Et si le Qatar devait gentiment garder au frigo un « gros poisson encombrant » pour les tenants actuels de l’Etat du Sénégal, jusqu’à nouvel ordre, en échange du soutien de Dakar à la candidature du petit émirat à la direction générale de l’Organisation des Nations unies pour l’éducation, la science et la culture (UNESCO)?
C’est une question que certains esprits se posent, depuis ce lundi, après le passage furtif dans le salon présidentiel sénégalais d’un Conseiller de l’Amiri Diwan et candidat du petit Emirat du Moyen-Orient au poste de Directeur général de l’UNESCO. Car au Qatar, la presse d’Etat affirme que le Président Macky Sall a assuré le soutien du Sénégal au candidat qatari. Les médias qataris rapportent que lors de cette audience tenue en présence de l’ambassadeur du Qatar au Sénégal, Sarai bin Ali al-Qahtani, le Dr Hamad bin Abdulaziz al-Kuwari a présenté un mémoire sur sa vision en tant que candidat à la tête de l’UNESCO, l’importance de l’Afrique et les programmes connexes de l’organisation. Il a ensuite remercié le Sénégal pour son appui ferme à sa candidature, un soutien qui reflète, selon lui, la profondeur des liens entre les deux pays.
Toutefois, si le soutien « ferme » du Sénégal à cette candidature peut relever de l’ordinaire de la diplomatie, il n’en demeure pas moins une coïncidence assez troublante, à la lumière des derniers développements dans les relations entre les deux Etats.
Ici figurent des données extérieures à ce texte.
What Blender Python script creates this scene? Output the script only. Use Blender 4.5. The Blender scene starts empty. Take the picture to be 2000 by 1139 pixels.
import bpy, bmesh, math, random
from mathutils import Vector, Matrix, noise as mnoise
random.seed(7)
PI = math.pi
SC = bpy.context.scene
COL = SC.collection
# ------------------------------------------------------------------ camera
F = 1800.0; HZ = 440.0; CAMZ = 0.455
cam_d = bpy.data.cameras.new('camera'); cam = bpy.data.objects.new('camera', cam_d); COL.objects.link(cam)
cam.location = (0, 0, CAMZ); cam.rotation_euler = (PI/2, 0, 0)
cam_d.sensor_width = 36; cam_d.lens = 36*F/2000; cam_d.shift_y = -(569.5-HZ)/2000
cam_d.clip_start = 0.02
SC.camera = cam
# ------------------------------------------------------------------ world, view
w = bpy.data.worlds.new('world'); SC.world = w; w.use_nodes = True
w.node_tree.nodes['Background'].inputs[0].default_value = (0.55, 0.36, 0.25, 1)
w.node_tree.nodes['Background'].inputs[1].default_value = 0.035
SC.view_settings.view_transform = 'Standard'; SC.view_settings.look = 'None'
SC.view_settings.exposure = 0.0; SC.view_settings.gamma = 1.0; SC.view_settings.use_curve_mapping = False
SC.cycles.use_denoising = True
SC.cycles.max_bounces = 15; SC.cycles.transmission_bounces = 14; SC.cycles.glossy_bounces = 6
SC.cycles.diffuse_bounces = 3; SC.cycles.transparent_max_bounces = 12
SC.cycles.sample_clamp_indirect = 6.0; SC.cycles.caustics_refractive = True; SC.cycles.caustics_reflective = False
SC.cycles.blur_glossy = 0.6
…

Récemment, le Sénégal, qui a longtemps dirigé l’UNESCO avec le magistère d’Amadou Makhtar Mbow, a refusé au Qatar l’implantation à Dakar d’une antenne francophone de sa chaîne de télévision vedette, Al-Jazeera.
Et le bruit court que c’est le Président Macky Sall, lui-même, qui aurait opposé son veto à ce projet supposé promouvoir l’information et l’échange culturel, comme le soutiennent les valeurs de l’UNESCO. Il faut dire que dans ce contexte de menace djihadiste au Sénégal, on se méfie de ce que donne le Qatar, connu pour être le ‘’parrain’’ des Frères Musulmans dont le déploiement se fait via les finances islamiques et la chaîne de télévision, un de ses instruments de pénétration économique et idéologique.
En dépit de ce camouflet, le Qatar a continué de témoigner un intérêt pour le Sénégal. Qui s’est traduit, en juin dernier, par sa contribution à la libération de Karim Wade qui venait de purger une partie de sa peine de prison pour enrichissement illicite. Le fils de l’ex-président s’est aussitôt rendu à Doha, à bord de l’avion privé du procureur général du Qatar.
Une immixtion considérée, à l’époque, comme une caution indirecte de la principauté à l’affairisme de son protégé, Karim Wade, avec la bénédiction du Sénégal. Mais depuis quelques jours, les partisans de Karim Wade restent persuadés que leur poulain a été envoyé au Qatar contre son gré pour ne revenir au Sénégal qu’après la présidentielle de 2019.
En somme, disent-ils, ‘’Macky Sall l’a contraint à un exil forcé’’. Une conviction forte du camp libéral, malgré les dénégations des autorités du Sénégal. Les présomptions du PDS rappellent tout de même certains propos de la première déclaration de Karim Wade, après sa sortie de prison. Il révélait que les conditions de sa sortie ont contrarié sa volonté de rencontrer les Sénégalais qui ont combattu son emprisonnement.
Toujours est-il qu’on est sûrement au début d’un nouveau feuilleton politique qui réserve beaucoup de surprises entre Dakar et Doha. En attendant, Macky Sall est sûr de s’éviter le caractère imprévisible d’un opposant ambitieux, tant que Karim Wade reste au Qatar.